Das kolumbianische Modell des "Drogenstaates" steht dafür, uns zu warnen, dass, wenn der Staat zersetzt ist, selbst ausländische Militarhilfe von der Drogenkorruption bedroht ist. Ebenso wie in Bogotá und den großen kolumbianischen Städten ist die "erfolgreiche" Befriedung im Umkreis von Kabul ein Ausdruck dafür, dass der Rest des Landes im Schatten einer diversifizierten "militärischen" Anarchie lebt, die sich auf verschiedene terroristische Akteure stützt, die alle wegen der Drogenökonomie auch Agenten des Überlebens der Menschen sind. Daher besitzen sie aus pragmatischen Erwägungen eine lokale Legitimität, die nichts dem zentralen Staat schuldet. Dies befördert die Strategie brutaler Repression der Menschen, die den Krieg ohne Ende erzeugt.

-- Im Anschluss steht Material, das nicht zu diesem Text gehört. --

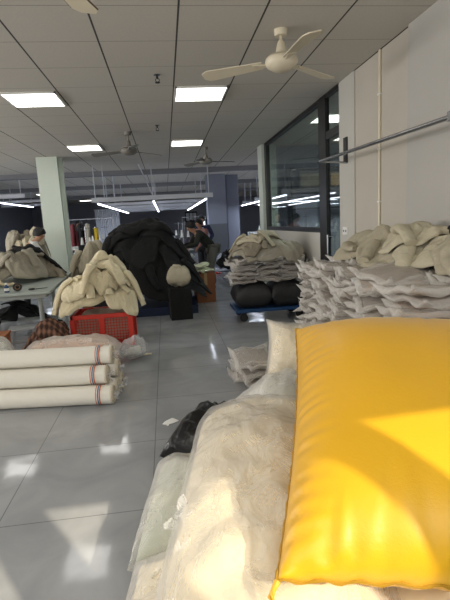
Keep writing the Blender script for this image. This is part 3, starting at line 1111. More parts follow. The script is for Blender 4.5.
# ---- black bin bag and paper scrap
t = thing('black_bin_bag', 'shiny black bin bag on the floor beside the greenish white bag', 'bin bag', (.13, 2.74, 0))
V, F = cushion(50, 60, .56, .28, .40, a=2.1, b=.55, pull=.08, wr=.02, rg=.016, rf=7, seed=3, rot=RZ(-32), loc=(0, 0, .15), flat=.002)
mesh_obj('bag_body', V, F, M['black_film'], t, True)
mb = MB(); crumple_tuft(mb, (.12, .20, .22), (.5, .7, .5), .045, 2.0)
mb.build('tied_end', M['black_film'], t, True)

fl = Field(-1, 2, 1, 6, lambda X, Y: X * 0.0)
o = drape('paper_scrap', fl, -.07, 3.36, .15, .10, .4, M['paper'], 3, sleeve=False, crumple=.25, drop=.03, sp=.014, steps=40, thick=.004, solid=.002)
tag(o, 'torn white paper scrap on the floor by the black bin bag', 'paper')
o = drape('fabric_scrap', fl, -.40, 5.33, .24, .12, .2, M['cream_cloth_b'], 8, sleeve=False, crumple=.3, drop=.03, sp=.02, steps=40, thick=.006, solid=.006)
tag(o, 'small beige cloth scrap on the floor by the clear plastic bag', 'fabric scrap')

# ================================================================= PACKED GARMENTS
def make_pack(idx, cloth):
    """folded garment in a clear polythene bag: film is the bag, garment sits inside"""
    s = idx * 13.7

    def gf(sgn):
        def f(u, v):
            e = max(0.0, (1 - abs(u) ** 5) * (1 - abs(v) ** 5)) ** .5
            x, y = u * .155, v * .185
            z = sgn * .021 * e
            z += .007 * fbm(x * 12 + s, y * 12, s) * min(1, e * 2)
            z += .005 * math.sin(x * 40 + 4 * noise.noise(Vector((x * 9 + s, y * 9, 0)))) * (1 if sgn > 0 else .3) * e
            z -= .05 * (abs(u) ** 3) * (.4 + .5 * noise.noise(Vector((s, u * 2, 1)))) * .5 + .05 * max(0, -v) ** 3 * .35
            return (x, y, z)
        return f

    def ff(sgn):
        def f(u, v):
            e = max(0.0, (1 - abs(u) ** 5) * (1 - abs(v) ** 5)) ** .45
            x = u * .205 * (1 - .05 * (1 - v * v)); y = v * .245 * (1 - .05 * (1 - u * u))
            z = sgn * .027 * e
            z += .006 * fbm(x * 14 + s, y * 14, s + 5) + .004 * ridge(x * 18 + s, y * 13, s) * min(1, e * 2)
            z += .055 * (abs(u * v)) ** 4 * (.5 + 1.4 * noise.noise(Vector((s + u, v * 1.3, 2))))
            z += .020 * max(0, abs(u) - .75) * 4 * math.sin(v * 5 + s) + .018 * max(0, v - .75) * 4 * math.sin(u * 6 + s)
            z -= .06 * (abs(u) ** 3) * (.4 + .5 * noise.noise(Vector((s, u * 2, 1)))) * .5 + .06 * max(0, -v) ** 3 * .35
            # crimped flap at the front edge lifts and waves
            if v < -.75:
                z += .016 * ((-v - .75) / .25) * math.sin(u * 7 + s) + .012 * ((-v - .75) / .25)
            return (x, y, z)
        return f
    t = thing('poly_bagged_garment', None, 'packed garment')
    V, F = pillow(22, 26, ff(1), ff(-1)); fo = mesh_obj('film', V, F, [M['film_pack'], M['film_hem']], t, True)
    for n_, p_ in enumerate(fo.data.polygons):            # flat sealed hem round the bag
        i_, j_ = divmod(n_ % (21 * 25), 25)
        if i_ < 2 or i_ > 18 or j_ < 2 or j_ > 22:
            p_.material_index = 1
    V, F = pillow(16, 20, gf(1), gf(-1)); mesh_obj('garment', V, F, M[cloth], t, True)
    return t


protos = [make_pack(i, c) for i, c in enumerate(('pack_grey', 'pack_taupe', 'pack_pink', 'pack_light', 'pack_brown'))]
tone = ['grey', 'taupe', 'pinkish', 'pale grey', 'brown', 'taupe']
used = [False] * 6


def place_pack(k, loc, rot, label, group):
    if used[k]:
        o = copy_tree(protos[k])
    else:
        o = protos[k]; used[k] = True
    o.location = loc
    o.rotation_euler = rot
    o['label'] = label
    o['group'] = group
    return o


ORD = ['topmost', 'second from top', 'third from top', 'fourth from top', 'fifth from top', 'sixth from top', 'seventh from top', 'eighth from top', 'ninth from top', 'tenth from top',
       'eleventh from top', 'twelfth from top', 'thirteenth from top', 'fourteenth from top', 'fifteenth from top', 'sixteenth from top', 'seventeenth from top', 'eighteenth from top', 'nineteenth from top', 'twentieth from top']
rnd = random.Random(21)


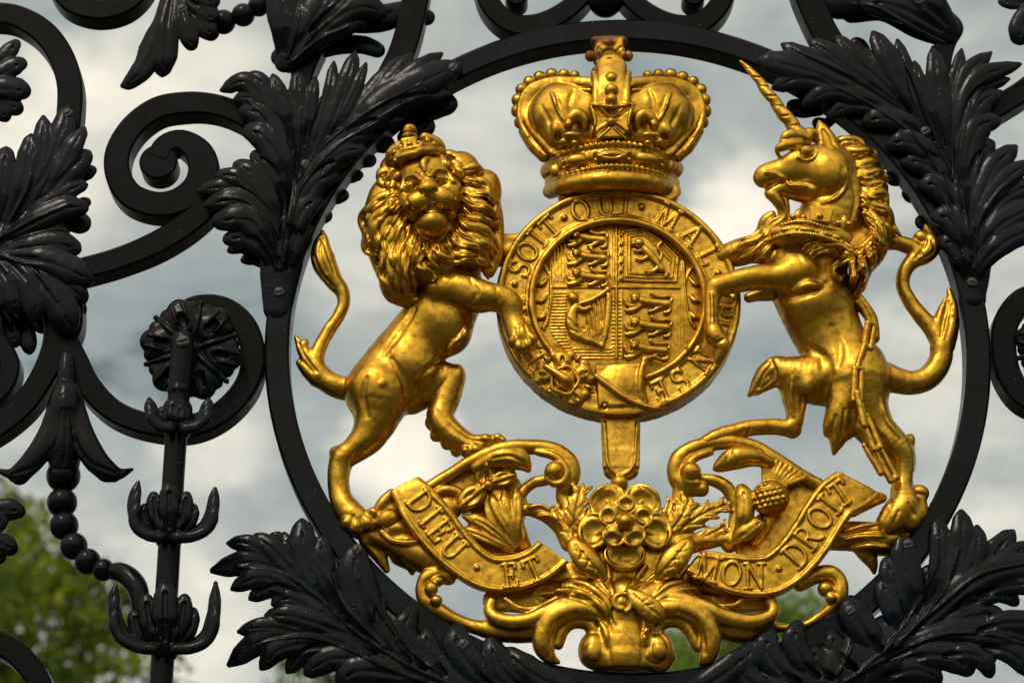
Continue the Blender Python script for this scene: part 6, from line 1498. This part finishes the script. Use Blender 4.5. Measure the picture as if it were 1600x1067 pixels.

Während Glucksmann arglos schreibt, "wie dürfen Afghanistan keinesfalls verlieren," so als ob wir es erobert hätten, so als ob es sich um das "französische Algerien" handelte, fragt man sich, ob ein perverses Abgleiten voranschreitet, das die als Hilfstruppen eingesetzten europäischen Armeen in einen Kolonialkrieg neuen Typs führt. Dieser hätte nicht die Wiederherstellung des Friedens zum Ziel, sondern die Aufrechterhaltung eines andauernden Krieges, den man als "gerecht" ansieht, weil man dort die gesamte Bevölkerung, die zugleich dem Islamismus und dem Drogenhandel unterworfen ist, als Feind behandelt. Es ist ein Füllhorn für die amerikanische Wahlkampagne, die begierig ist auf einen globalen "Bösewicht" ist, der in einer medialen Anthropologie des Disneylands positioniert ist. Diese Wahrnehmung gilt es in einer Periode zu vermeiden, in der in Frankreich das "neue Weißbuch zur Verteidigung" ausgearbeitet wird.